Now, Scottish Labour has dealt business another blow—a national insurance tax on jobs in sectors in which the wages bill is often by far the biggest cost. As the Institute for Fiscal Studies has pointed out, that national insurance tax will also fall on workers through lower wage growth.
That is why we want to mitigate the cost of Labour and the SNP with a tax cut for many businesses next year, by passing on the 40 per cent rates relief to shops and leisure businesses. We also want a game-changing, uncapped 100 per cent all-in relief for our pubs and restaurants. That would benefit nearly 3,500 pubs and 3,300 restaurants in Scotland. Instead, the Scottish Government’s budget offers relief only to small businesses with a rateable value of £51,000 and less, and only at the 40 per cent rate. Surely what the industry deserves now is a shot in the arm, so I hope that ministers might think again about extending relief during the coming budget negotiations.

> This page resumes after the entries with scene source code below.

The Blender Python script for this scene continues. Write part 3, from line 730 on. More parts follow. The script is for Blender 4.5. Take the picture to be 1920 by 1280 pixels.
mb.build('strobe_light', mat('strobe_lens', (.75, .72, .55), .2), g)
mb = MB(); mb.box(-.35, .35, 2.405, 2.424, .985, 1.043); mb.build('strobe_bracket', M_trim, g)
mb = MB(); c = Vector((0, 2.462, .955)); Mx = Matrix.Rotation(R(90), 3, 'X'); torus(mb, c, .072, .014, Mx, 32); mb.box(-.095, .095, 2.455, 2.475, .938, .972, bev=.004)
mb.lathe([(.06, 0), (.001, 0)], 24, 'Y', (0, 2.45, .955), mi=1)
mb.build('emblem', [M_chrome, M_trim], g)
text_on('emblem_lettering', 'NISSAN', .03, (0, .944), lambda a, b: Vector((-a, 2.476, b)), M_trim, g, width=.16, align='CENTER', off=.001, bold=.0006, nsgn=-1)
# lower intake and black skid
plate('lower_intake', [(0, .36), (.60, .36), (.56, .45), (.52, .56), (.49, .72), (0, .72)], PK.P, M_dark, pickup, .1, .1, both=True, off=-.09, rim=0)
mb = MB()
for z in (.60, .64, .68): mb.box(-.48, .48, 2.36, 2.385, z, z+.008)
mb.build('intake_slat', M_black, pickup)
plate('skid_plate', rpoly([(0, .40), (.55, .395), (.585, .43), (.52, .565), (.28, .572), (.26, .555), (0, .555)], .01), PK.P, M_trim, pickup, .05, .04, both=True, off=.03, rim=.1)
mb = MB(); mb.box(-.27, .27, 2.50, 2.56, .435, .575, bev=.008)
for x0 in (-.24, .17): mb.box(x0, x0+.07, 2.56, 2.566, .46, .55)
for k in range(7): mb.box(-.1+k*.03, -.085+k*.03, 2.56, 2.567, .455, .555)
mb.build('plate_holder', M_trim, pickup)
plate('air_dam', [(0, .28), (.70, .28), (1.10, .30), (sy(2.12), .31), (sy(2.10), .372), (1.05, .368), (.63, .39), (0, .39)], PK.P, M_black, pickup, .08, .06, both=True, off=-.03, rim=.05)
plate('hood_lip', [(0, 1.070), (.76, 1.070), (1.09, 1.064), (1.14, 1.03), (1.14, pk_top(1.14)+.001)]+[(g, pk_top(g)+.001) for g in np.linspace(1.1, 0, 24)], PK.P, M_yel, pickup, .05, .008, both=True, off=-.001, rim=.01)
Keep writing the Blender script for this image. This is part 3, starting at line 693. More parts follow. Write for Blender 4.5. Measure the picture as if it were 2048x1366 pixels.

Let us turn to some of the key areas in the budget. The SNP is right to press the United Kingdom Government for an uplift to cover the costs of the national insurance contributions increase. Whether the UK Government will do that is still unclear, but it is clear that the Scottish Government pays civil servants higher wages than they are paid elsewhere in the UK, and that there are more of them per capita. The national insurance increase bites harder into the public finances as a result of the SNP’s policy decisions on the shape and size of its civil service.